Dark! at Fort Edmonton is new this year, adding on food (with creepy nicknames like Bloody Balls and Skewered Rat), drinks, and adult-level haunted-house attractions.  I went to one of the haunts, and decided that I prefer the Dead Centre of Town style of horrifying imagery enhanced by narrative, to the unexplained jump-scares of Dark!

The Bone House, by Marty Chan, also has performances remaining on Tuesday and Wednesday this week.  It was also very scary in a different style again.  At first it felt like a TV or movie experience, with a forensic-psychology expert presenting an illustrated lecture about serial killers, but it became more unsettling – it was easy to involve myself into the story enough that I could imagine being in danger, but I also began to feel somewhat complicit in choosing to listen to serial-killer narratives in any medium.  Brrr.
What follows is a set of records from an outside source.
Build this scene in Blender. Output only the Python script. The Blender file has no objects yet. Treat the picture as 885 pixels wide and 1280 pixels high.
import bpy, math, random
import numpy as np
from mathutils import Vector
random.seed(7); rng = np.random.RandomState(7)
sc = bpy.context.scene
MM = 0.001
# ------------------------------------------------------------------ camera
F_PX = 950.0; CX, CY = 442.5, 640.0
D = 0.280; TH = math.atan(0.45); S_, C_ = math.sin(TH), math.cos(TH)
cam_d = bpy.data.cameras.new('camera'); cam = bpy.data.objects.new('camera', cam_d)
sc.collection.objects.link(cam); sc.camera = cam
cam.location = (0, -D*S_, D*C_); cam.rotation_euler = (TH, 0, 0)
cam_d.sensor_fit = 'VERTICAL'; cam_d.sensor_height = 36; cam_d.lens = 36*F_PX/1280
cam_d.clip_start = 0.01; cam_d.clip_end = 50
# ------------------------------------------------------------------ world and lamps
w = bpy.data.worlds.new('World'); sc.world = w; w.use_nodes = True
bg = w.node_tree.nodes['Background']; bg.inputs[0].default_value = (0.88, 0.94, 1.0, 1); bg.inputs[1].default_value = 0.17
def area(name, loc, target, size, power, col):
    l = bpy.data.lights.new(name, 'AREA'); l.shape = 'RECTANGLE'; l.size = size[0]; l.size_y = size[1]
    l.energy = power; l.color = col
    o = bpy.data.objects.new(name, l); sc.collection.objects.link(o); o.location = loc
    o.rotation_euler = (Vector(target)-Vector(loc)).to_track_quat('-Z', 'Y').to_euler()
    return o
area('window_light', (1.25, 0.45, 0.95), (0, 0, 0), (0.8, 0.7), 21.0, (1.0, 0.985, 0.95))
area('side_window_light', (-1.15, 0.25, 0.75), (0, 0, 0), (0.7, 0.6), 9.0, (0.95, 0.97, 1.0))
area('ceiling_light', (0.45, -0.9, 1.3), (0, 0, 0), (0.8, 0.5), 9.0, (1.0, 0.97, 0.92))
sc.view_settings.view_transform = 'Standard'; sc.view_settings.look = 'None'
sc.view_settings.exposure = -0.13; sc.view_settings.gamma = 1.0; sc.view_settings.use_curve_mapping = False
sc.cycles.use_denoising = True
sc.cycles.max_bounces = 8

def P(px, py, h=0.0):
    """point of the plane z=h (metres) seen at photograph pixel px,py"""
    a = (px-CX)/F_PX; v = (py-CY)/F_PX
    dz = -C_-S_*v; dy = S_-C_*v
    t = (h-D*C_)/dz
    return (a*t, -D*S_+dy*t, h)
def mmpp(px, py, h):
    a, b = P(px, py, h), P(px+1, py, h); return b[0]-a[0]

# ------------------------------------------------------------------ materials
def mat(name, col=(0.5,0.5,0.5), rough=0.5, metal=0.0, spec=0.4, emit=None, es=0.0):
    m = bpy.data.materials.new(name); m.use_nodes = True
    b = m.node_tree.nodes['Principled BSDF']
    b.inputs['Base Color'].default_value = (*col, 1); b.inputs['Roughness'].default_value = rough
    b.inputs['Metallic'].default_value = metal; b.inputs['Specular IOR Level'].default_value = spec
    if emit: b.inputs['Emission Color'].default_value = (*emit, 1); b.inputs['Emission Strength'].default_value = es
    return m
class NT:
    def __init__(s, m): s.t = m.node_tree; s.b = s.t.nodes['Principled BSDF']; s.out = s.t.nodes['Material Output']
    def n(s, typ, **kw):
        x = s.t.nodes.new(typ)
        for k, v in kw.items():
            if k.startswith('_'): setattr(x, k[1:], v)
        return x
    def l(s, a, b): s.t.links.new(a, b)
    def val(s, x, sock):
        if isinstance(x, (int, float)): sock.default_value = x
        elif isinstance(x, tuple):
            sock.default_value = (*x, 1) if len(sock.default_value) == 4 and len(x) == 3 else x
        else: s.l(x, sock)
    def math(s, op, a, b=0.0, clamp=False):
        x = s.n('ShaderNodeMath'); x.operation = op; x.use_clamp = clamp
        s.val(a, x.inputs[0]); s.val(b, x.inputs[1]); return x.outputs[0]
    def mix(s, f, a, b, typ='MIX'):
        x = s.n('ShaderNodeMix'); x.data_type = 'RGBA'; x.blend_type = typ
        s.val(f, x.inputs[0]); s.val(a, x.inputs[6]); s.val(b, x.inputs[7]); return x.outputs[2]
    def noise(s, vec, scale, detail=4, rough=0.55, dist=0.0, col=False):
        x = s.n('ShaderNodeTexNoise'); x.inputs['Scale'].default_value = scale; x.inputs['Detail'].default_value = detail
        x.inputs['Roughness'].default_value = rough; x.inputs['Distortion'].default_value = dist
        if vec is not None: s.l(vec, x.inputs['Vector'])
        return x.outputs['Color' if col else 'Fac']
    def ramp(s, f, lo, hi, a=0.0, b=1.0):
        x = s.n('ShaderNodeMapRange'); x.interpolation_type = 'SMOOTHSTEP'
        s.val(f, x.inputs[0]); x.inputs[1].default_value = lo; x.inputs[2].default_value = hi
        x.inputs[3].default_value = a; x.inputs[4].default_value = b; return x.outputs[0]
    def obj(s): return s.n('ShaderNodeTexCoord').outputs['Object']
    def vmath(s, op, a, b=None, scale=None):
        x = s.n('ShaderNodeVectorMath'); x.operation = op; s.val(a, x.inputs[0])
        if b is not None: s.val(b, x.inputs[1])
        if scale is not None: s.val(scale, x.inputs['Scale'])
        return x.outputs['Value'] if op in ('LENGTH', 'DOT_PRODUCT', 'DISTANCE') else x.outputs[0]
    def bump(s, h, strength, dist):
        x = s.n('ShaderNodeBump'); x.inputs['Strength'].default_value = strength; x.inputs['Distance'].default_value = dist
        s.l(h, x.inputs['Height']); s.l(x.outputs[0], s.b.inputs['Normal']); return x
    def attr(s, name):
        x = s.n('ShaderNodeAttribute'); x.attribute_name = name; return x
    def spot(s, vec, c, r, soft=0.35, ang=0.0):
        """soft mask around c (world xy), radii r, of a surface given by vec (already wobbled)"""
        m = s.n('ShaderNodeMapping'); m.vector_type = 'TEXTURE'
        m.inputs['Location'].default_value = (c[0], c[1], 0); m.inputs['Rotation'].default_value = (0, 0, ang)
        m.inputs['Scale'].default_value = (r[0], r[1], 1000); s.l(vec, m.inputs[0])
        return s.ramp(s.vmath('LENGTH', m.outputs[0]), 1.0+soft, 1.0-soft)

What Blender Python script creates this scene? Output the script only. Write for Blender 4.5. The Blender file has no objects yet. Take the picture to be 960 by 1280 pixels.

This weekend I also managed to fit in a performance of Northern Light Theatre’s Origin of the Species, by Bryony Lavery.  With direction and set/costume design by Trevor Schmidt and performances by Kristin Johnston and Holly Turner, it uses the ridiculous premise of a contemporary archaeologist encountering a live prehistoric woman, to touch on several important themes with a subtle touch.  I particularly enjoyed the very gradual transition of the prehistoric woman Victoria (Johnston) towards modern physicality and communication, and the many ways that both characters subvert assumptions about “traditional” gender roles.

She Loves Me!

The other night I watched a musical that was new to me.  Not new to other people, She Loves Me (book by Joe Masteroff, lyrics by Sheldon Harnick, and music by Jerry Bock) first hit Broadway in 1964, and is opening again next spring.  The Hungarian play on which it’s based was also the basis for the 1998 romantic comedy movie You’ve Got Mail.

The current production, in the Amphitheatre at Faculte St Jean (across the street from La Cite), by Foote in the Door Productions, is directed by Barb Mah, with music direction by Michael Clark.  The setting, a 1930s perfume shop in Budapest, was simply evoked with shades of pink and green in backdrops, counters, and sales-staff shopcoats.  The shop seemed like the equivalent of something like The Body Shop or Lush – selling a variety of necessities and luxuries, focusing on customer experience, and doing a huge business in presents before Christmas.

As in the usual workplace-set story, there’s a cast of characters that includes a boss (James Toupin) with some unreasonable demands and prejudices, an eager-to-please errand boy (Sam Banigan), and a loyal sidekick (Dustin Berube), and in this case there’s also some sub-plot material in the affair between co-workers (Christina O’Dell and Mitch Caddick).  The story soon focuses on Georg (Russ Farmer), a senior employee mistrusted by the boss, who confides that he’s been writing letters through a lonely-hearts correspondence club to Dear Friend.

On a busy day in the shop, then, in bounces Amalia (Ruth Wong-Miller), costumed in a beautiful peacock shade of blue that stands out dramatically from the rest of the show palette, and she quickly talks herself into sales work with a very funny demonstration.  Amalia is also a member of the Lonely Hearts correspondence club, and you can guess the broad strokes of where the story goes from there.

My favourite bits of the show were some of the ensemble numbers with dancing, the stylized couples in the restaurant with the snooty waiter (Kent Sutherland), and the Twelve Days of Christmas shopping crowds in the store.  Six musicians behind the scenes provided accompaniment, atmosphere, and extra entertainment, and the singing was delightful.  Ruth Wong-Miller has a strong pleasant soprano voice and is particularly well cast in this show.  The part with her jumping on the couch in pajamas is also charming.

The last show of the run is tonight (Saturday 28 November) at 7:30.  If you haven’t seen it yet, they should have tickets available at the door, and it’s a lot of fun!